Innanzitutto, pur essendo stato promosso da un importante think tank americano (la Information Technology and Innovation Foundation di Washington D.C.) e sottoscritto da altri due (il Bay Area Economic Institute di San Francisco e il Center for Global Enterprise di New York) non ha una prospettiva soltanto americana ma globale, con gli altri think tank che rappresentano ben tre continenti (Americhe, Europa e Africa). A testimoniare non solo gli impatti mondiali dei dazi di Trump ma soprattutto che la soluzione si trova in un nuovo multilateralismo, che metta insieme un ampio gruppo di Paesi “volenterosi” che condividono stessi valori e regole.

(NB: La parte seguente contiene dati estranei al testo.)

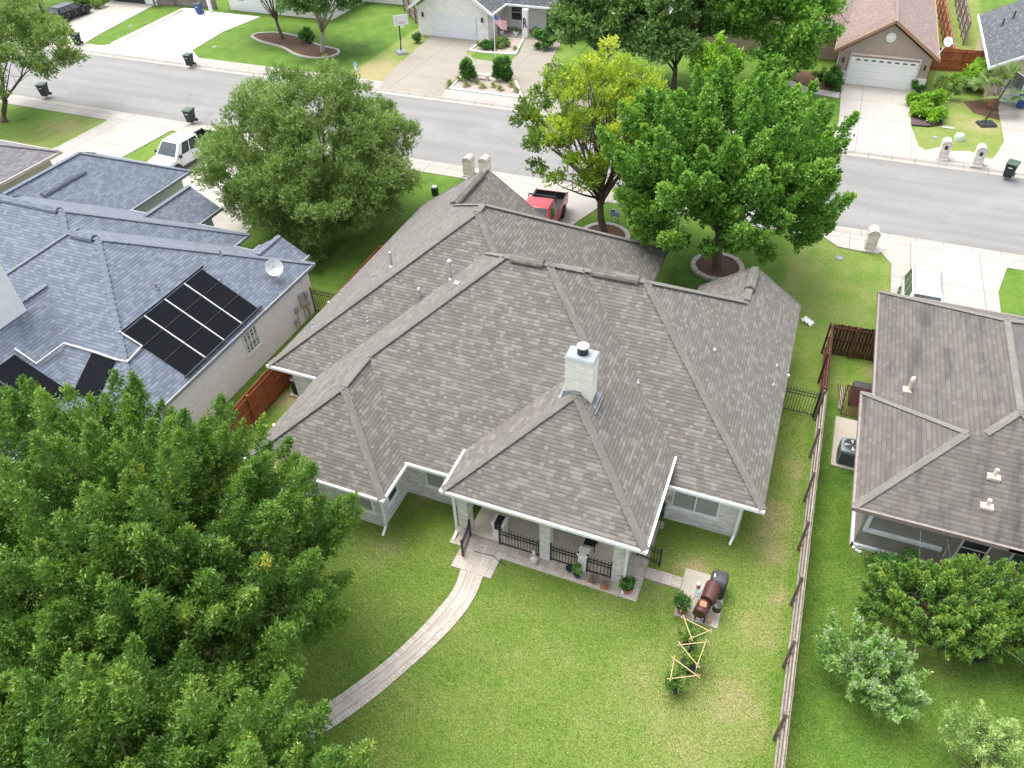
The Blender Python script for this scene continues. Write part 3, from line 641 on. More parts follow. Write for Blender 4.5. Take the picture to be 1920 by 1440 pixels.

Inoltre, la dichiarazione ha un’attenzione specifica all’innovazione come fattore principale di competitività e crescita. Viene dunque invocato un Accordo commerciale sull’Innovazione che possa azzerare i dazi su beni e servizi high-tech come volano per la crescita mondiale dei prossimi decenni. Ma la differenza più rilevante rispetto ad altri appelli pro libero commercio sta nella visione pragmatica e non ideologica che lo ispira.
Aspirare a una completa inversione di rotta delle decisioni sbagliate e poco razionali prese da Trump per tornare al punto di partenza di un novello gioco dell’oca appare per certi versi troppo poco e per altri eccessiva grazia. Le decisioni dell’amministrazione Trump sono una risposta naïf sia nel merito che nel metodo a un’interpretazione altrettanto naïf della globalizzazione che ha prevalso negli scorsi decenni e che ha consentito ad alcuni Paesi di approfittare a proprio esclusivo beneficio dell’apertura incondizionata dei mercati di altre nazioni, senza offrire la stessa reciprocità ma pretendendo di approfittarne opportunisticamente. In altre parole, mettendo in atto comportamenti vetero-mercantilisti travestiti con i ben più appealing abiti del libero mercato.
Il commercio internazionale è uno strumento di promozione economica e anche di progresso tecnologico e sociale se però tutti i Paesi lo interpretano alla stessa maniera, attenendosi a un quadro comune di regole. Se questo non accade non si può far finta di nulla, come è successo troppo a lungo, anche nell’errata speranza che una volta riguadagnata una buona prosperità economica il modello politico cinese potesse evolversi verso una possibile frontiera liberaldemocratica. Secondo la dichiarazione Gtipa, a quasi 25 anni dalla sua adesione al Wto, voluta dagli Stati Uniti e dall’Europa, la Cina ha dato ampia prova di manipolare le regole a proprio esclusivo vantaggio, danneggiando gli altri Paesi, sia quelli più sviluppati che in via di sviluppo. Ecco dunque che occorre far funzionare gli strumenti di cooperazione e di enforcement già previsti dal Wto, anziché vagheggiare un disimpegno dal quadro multilaterale, con la consapevolezza tuttavia che questo non possa bastare, almeno nel breve termine.
Occorre dunque pensare anche a nuovi accordi di libero commercio tra economie che aderiscano alle stesse regole, ispirate a mercati aperti e contendibili, nella consapevolezza che ai fini dell’innovazione è giusto che le politiche industriali possano avere un qualche ruolo (purché si faccia di tutto per minimizzarne gli impatti misallocativi). Dando priorità agli accordi in materia di innovazione, per accelerare il progresso tecnologico e dunque economico non solo nei Paesi in via di sviluppo ma ovunque, ciascun Paese avrebbe la possibilità di alzare l’asticella del proprio specifico modello di specializzazione. Valorizzando al massimo il gioco a somma positiva del commercio internazionale contro quello a somma zero del fin qui (in)espresso art of deal trumpiano, contraltare statunitense (decisamente più goffo e inefficace) del mercantilismo cinese di questi ultimi decenni. Augurandoci, e siamo al finale della dichiarazione, che anche quest’ultimo possa evolvere, non sulla base di qualche wishful thinking ma di una giusta pressione congiunta di una vasta coalizione di Paesi.